Many of us eagerly read the books and ran off to put those things into place. We installed pull cords. We established Kanban systems, and, through the wonders of modern technology, we added technology to them, producing “electronic Kanbans.” And what was the result? In some cases, the improvements were real, dramatic and sustained. Some companies—the ones with an existing Toyota-like culture— received those tools like seeds and nurtured them to produce much fruit. But, as with many vogue management theories, many companies applied the tools, enjoyed a quick burst of improvement, but quickly slipped back to the old way, disenchanted with the results.

Time went on and when “it” didn’t work, “it” was retooled, now including something called Kaizen Events, eerily reminiscent of the Deming-inspired Process Improvement Teams of the ‘80s when management theorists were imitating what they called “Japanese Management.”  This time, though, they combined the “blitzed” improvement with the lean tools, and the results were better, but only for a short time.  These events – often facilitated by consultants – followed the five-step pattern offered by Womack which had the appearance of – if not the substance of – Toyota’s team problem solving.

The failure was simple: you can only imitate what you can see, and you can’t see the whole system. You can observe the artifacts of an Andon system, but can you observe the heart of the team leader responding to the Andon system rapidly because he considers a problem a blessing?  Or, because he knows that the real reason the andon exists isn’t to stop the line, but to keep the line moving.  You can observe the process a team uses to solve a problem, but you can’t grasp the development of that team’s culture: the way they attack problems, the way they think about problems and the reasons driving both.

Just to be clear, I don’t credit Womack with the early failures.  He was clear: you have to focus on culture and on solving problems.   I believe that Womack and Jones and their closest colleagues knew that a management system – something to manage and apply this new way of thinking – was required.

I do blame a few other things with the fits and starts and repackaging of “lean”:

  • our need to see immediate results at the cost of building sustainable foundations
  • our “let’s hire a consultant” to do things to us or for us instead of hiring coaches to guide us to “do it ourselves.”
  • our insane idea that one size fits all and that a “best practice” is our hopeful plan for improvement

So, what’s a poor organization – bruised and calloused – to do?
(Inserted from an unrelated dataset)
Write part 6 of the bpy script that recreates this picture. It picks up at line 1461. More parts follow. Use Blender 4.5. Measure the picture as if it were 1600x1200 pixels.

Here are three things that you can do today to move forward:

  •  Go and watch a cornfield grow. I could elaborate on this idea, but it is best left to your imagination. Comments welcome.
  • Find a coach and ditch the consultant. Find the low-cost, do-it-yourself strategic partner, roll up your sleeves and follow the instructions (there are no shortcuts).
  • Stop thinking about other organizations’ best practices as your goose laying the golden egg. First, brush up on Aesop’s Fables; Google it. We’ve seen organizations “kill” the true wisdom – the “best idea” inside or behind a best practice – by trying to replicate the ‘best practice” accurately.  Think differently by asking: what’s the best idea behind this best practice and how can we adapt it to us?

A wise old Benedictine monk once said: (move) forward, always forward, everywhere forward. Shall we?